When we garbage-collect perfectly good objects, we "blunt our weapons" and waste precious system resources by re-creating these objects all over again. By implementing a caching framework, we hope that most of our "gains" resulting from our creation of complex objects will remain "intact." If we store completed objects in the cache, we avoid repeatedly re-creating these objects and thus enjoy a boost in application performance.

Time-to-live, or TTL, caching systems answer the needs of most applications that can afford to use slightly stale data. However, if the objects we cache contain time-sensitive pricing or availability information, they must always remain up to date and cannot be shown to the user as stale. These objects have no reliable time-to-live attribute, and to cache them effectively, we must employ different approaches. One successful approach, a timestamp-based caching framework (TBCF), is presented in this article.

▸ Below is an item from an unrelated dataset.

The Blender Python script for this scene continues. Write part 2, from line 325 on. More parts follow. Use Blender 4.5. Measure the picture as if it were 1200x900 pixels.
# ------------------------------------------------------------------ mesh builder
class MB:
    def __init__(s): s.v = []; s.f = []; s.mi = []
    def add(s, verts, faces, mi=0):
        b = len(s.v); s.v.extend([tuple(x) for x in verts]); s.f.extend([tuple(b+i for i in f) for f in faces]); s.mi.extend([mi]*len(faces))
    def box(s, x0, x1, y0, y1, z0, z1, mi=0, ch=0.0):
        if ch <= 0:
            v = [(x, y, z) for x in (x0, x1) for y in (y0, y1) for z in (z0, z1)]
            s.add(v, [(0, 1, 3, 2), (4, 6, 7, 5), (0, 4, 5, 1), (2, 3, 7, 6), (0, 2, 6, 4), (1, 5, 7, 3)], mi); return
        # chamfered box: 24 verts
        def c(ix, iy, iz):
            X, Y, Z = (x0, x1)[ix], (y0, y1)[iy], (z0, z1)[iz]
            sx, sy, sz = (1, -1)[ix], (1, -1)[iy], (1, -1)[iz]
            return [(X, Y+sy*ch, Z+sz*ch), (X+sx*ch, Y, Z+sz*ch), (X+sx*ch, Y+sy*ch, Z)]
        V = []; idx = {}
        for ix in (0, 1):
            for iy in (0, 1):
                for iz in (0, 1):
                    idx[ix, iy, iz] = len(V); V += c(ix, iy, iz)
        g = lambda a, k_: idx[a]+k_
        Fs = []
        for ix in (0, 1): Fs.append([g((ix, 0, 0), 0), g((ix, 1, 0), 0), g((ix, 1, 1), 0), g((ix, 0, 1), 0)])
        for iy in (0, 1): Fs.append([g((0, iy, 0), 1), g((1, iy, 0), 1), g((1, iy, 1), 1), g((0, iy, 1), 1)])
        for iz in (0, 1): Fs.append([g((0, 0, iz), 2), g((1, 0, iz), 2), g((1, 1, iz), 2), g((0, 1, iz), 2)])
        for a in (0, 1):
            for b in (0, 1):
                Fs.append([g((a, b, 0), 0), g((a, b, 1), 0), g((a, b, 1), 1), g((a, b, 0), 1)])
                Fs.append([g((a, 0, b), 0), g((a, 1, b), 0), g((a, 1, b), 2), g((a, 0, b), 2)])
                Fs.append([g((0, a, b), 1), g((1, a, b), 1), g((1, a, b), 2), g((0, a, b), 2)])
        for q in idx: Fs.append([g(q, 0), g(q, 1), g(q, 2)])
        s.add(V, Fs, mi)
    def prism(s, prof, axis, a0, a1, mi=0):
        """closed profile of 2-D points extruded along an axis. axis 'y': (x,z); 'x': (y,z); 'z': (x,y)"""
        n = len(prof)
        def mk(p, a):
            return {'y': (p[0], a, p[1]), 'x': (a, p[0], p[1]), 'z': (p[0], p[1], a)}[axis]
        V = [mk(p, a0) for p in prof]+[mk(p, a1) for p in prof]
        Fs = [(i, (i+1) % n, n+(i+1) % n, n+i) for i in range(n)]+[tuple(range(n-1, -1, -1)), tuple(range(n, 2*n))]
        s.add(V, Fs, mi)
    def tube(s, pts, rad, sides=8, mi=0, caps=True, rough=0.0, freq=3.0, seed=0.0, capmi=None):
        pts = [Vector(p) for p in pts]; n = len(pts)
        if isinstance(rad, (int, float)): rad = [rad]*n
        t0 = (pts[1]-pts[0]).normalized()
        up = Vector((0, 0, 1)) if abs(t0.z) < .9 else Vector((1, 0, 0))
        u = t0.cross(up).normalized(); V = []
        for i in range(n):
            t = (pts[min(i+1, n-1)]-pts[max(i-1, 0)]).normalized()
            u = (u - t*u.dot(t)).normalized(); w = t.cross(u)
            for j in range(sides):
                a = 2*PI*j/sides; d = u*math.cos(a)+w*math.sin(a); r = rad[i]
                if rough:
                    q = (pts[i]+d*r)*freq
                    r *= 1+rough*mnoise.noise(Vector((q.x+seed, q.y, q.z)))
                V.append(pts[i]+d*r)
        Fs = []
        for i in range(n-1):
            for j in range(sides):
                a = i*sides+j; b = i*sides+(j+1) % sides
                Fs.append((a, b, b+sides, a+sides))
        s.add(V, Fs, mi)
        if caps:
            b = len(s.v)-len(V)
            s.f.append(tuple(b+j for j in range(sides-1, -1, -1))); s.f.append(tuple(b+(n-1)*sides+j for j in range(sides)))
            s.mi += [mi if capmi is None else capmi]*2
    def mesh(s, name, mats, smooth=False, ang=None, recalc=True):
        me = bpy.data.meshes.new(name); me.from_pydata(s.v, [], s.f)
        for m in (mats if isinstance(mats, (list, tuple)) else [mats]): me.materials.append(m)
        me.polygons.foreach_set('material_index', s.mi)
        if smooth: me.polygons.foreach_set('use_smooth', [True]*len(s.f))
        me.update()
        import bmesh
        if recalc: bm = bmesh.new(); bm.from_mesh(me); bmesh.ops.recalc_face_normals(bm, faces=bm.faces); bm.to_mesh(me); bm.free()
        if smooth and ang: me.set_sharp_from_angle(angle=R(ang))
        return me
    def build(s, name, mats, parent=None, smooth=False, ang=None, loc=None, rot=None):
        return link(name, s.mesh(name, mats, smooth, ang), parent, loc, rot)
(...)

Not caching Britney Spears

Imagine, if you will, a simple Website for selling CDs. On our site, users can search for CDs, check prices, and make purchases. For every user search, our application loads a CD cover picture, item details, price, and user ratings from the database. After all the information is loaded, the application creates CD value objects to massage and store the information from one or more JDBC (Java Database Connectivity) result sets. Then the application renders these CD objects as HTML and delivers the result to the user's browser. After the search results display, our application completes the user's request by allowing the JVM to garbage-collect the complex CD value objects it went to such great lengths to create. The same process then repeats for every other user who executes the same search for the same CD, for example, a Britney Spears CD.

While this typical design approach is straightforward and simple to implement, its performance is often suboptimal. With every user request, CD value objects undergo a "create-use-destroy" cycle, also known as object churning. This cycle does not typically cause problems for small, simple CD objects under low system loads. However, it does cause significant performance degradation if the CD objects are large and complex, requiring several JDBC calls and complex calculations. As the load on the application increases, object-churning problems rapidly intensify. Since objects are not reused, n users will always require the creation of n sets of CD objects and the use of n sets of system resources by our application. This problem is illustrated in Figure 1.

Figure 1. No cache: n users require n sets of objects, causing problems at higher loads

To address the object-churning problem, assembled CD value objects can be stored in a cache. A cache is typically implemented as a map, where CD objects are stored as values, with their IDs as keys. Each CD search request searches the cache first, before querying the database. If an existing CD value object is found in the cache, that object is used; a query to the database to create a new CD object is not required. Thus, with the cache in place, more CD objects are reused, and fewer objects are created and destroyed as part of the churning cycle. In a typical caching mechanism, all the objects that reside in the cache have a time-to-live (TTL) attribute. When the objects stay in the cache longer then their TTL, they become stale. Stale objects are periodically removed from the cache by a background thread (see "Develop a Generic Caching Service to Improve Performance" (JavaWorld, July 2001) for a good implementation of a TTL cache).